Even in the Jaina Agamas, the concept of Sarvajnata has been equated with
the conception of Dharmajna together with Sarvajna. Santaraksita also
supports it.
Approach of Reason
Dogmas if lift to the
private field should not be questioned, but if made public, they are bound
to face postmortem examinations and hence the formal reasoning is bound to
step in. So, we find quite a best of logicians who try to prove
Omniscience with the rarest dialectical skill and logical acumen. Among
the Buddhists, the names of Santaraksita (749-770) and Prajnakargupta
(about 10th century) are important. Among the Jainas, there is long and
continued tradition of logicians who have tried to prove Omniscience with
the help of arguments. The names of Umaswati (2nd Century), Siddhasena
(5th Century), Samantabhadra (6th Century), Pujyapada (6th Century),
Akalanka (7th century), Abhayedeva Suri (7th Century), Haribhadra (8th
Century), Vidyananda (9th Century), Manikyanandi (9th Century),
Anantakirti (11th Century), Prabhacandra (11th Century), Hemcandra (11th
Century), Vadideva Singh Suri (12th Century), Mallisena (14th Century),
Dharmabhusana (14th Century), Yasovijaya (18th Century) etc. are important
in this connection.
Mixed Approach of Reason
and Faith
Man has both head and
heart, hence needs not only to be silent but also to be convinced, i.e. we
want a synthesis of faith and reason, which is in conformity with the best
traditions of Indian Philosophy. Bare reason is empty and blind faith is
dangerous. So what is needed is an integral approach where we should learn
to respect the intuitional experiences of the trusted and tried persons
and also maintain the intellectual and logical standards. I think, this is
the typical Jaina approach to the concept of omniscience. With the Jainas,
the logical theory. The Agamas and the logical treatises equally try to
establish the theory of omniscience. Lord Mahavira's omniscience is a
religious necessity and possibility of human omniscience is a rare
intellectual achievement of the Jaina Logicians in the face of terrific
opposition from the side of the Mimamsakas.
The Yogic Approach
In the literature of
Nyaya-Vaisesika and also Samkhya-Yoga and some of the Tantras, we find
that there are yogic-disciplines, which if perfected can enable us to have
extra-ordinary powers, such as extra-ordinary perception, extrasensory
perception, pre-cognition etc. The Nyaya-Vaisesika recognizes Alaukika
Pratyaksa of which the Yogic intuition is one of the three varieties.

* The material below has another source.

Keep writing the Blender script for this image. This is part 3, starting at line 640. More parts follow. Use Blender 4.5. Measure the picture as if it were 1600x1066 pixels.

Yogic perception differs from divine omniscience in that if the art of
Yoga is perfected, we can achieve the redirection of our consciousness,
which is brought about by practice and conquest of desire. The normal
limits of human vision are not the limits of the universe. Asamprajnata
Samadhi of Yoga indicates the possibility of human omniscience. Recent
researches in the field of para-psychology simply go to strengthen this
position.
CONCLUSION
Of all the six approaches
to the concept of omniscience in Indian Philosophy, the Jaina approach is
most serious and sincere. This problem is a problem of life and death to
them. They accept it as a religious dogma, as an outcome of reasoning and
Logic and also as a fruit of yogic exercises.